In the heat of a Cold War, the pressure to have an ideological bias, especially
because apartheid South Africa's propaganda machinery was pigeonholing it as a
communist front, the material conditions of the era defined it as a candidate
force of the left. This was despite its insistence that it is a broad church
with no set ideological dogma beyond what the preamble of the Freedom Charter
espouses.
Reading
through The Road to South African Freedom document indicated that the ideation
prowess of the SACP, as part of the Alliance, is arguably the source of the ANC's
NDR posture. It is clear, as Ivor Chipkin submits, that the CST theory came to
account for apartheid, and NDR became an elaboration of tasks that the
liberation movement had to perform to overcome apartheid. The shift deeper into
the left was thus an existential necessity in ideological terms. The ANC's
accounts and literature, including the wobbly broad church characterisation of
the ANC itself, would make a trend reader not be shocked if the ANC contests a
liberal posture to define its reason for existence.
Emerging
out of CODESA, the Constitutional Principles it has agreed to and the
commitments to the Basic Structure of the constitutional order it made are all
a cocktail of what has made South Africa to be able to be democratic. The
negotiated Constitution of South Africa in 1996, albeit carrying the NDR
objectives of a non-racial, non-sexist, united, and democratic society based on
social justice and the respect of human dignity, has also entrenched liberal
order characteristics. The triumph of the liberal order after the
disintegration of the global left coalition with the Soviet Union as its global
power node, as well as the triumph of state capitalism in China, has created favourable
conditions for liberalism to be a safer ideological posture.
This
might well explain why almost all major policy initiatives launched by
post-apartheid South Africa -including the late just transition in the
electricity space, universal health coverage otherwise known as National Health
insurance, characterisation of OPEX as supernumerary in social services, and
classification of citizens as clients or customers of the state- has been
managed away from the socialist posture the ANC sold during the liberation
struggle days. The emerging "new model for governing - a combination of
governmental and non-governmental organisations, private and public
partnerships, and novel business arrangements to meet public demands- defines
the triumphant liberal order's policy architecture.

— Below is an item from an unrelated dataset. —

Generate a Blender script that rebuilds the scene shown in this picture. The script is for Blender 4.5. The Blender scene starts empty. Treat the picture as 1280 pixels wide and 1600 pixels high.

The systemic coalition with
capital on the service delivery terrain has moved the ANC to a centre that can
only attract liberalism as an appropriate label to characterise the ANC.
The
DA, save for its unfortunate racial composition and latest posture to defend
whiteness with a liberalist order construct, is ideologically the largest party
to fit with the consistent liberal character found or settling within the ANC
and arguably dominant since President Ramaphosa became its leader. Noises or
voices opposed to an ANC/DA coalition can only succeed if they are etched in
what instructs the policy posture of the ANC or DA, for that matter. The opportunity
to posture the ANC to attune its principles for entering a coalition with other
parties has passed with the policy and electoral conferences of 2022.
There is a near consensus today that the governing party, in policy and practice, has entered a new era. But how it postures to define and navigate this new era must be clarified. With an eroded policy-making sophistication in the ANC, and because of a complex private sector and geopolitical interests pursuing lobbying prowess, few people can offer as informed and comprehensive a view of the strategic benefits of the ANC coalition-building policy, especially at a moment when it is in a renewal mode and rethinking its strategic objectives and sometimes struggling to find new ways of pursuing them.
As
a Sepedi saying goes, "ya tsentšha tlhaku e nwele"... (if a cow's leg
is inside a water fountain, the water is considered drank). CUT!!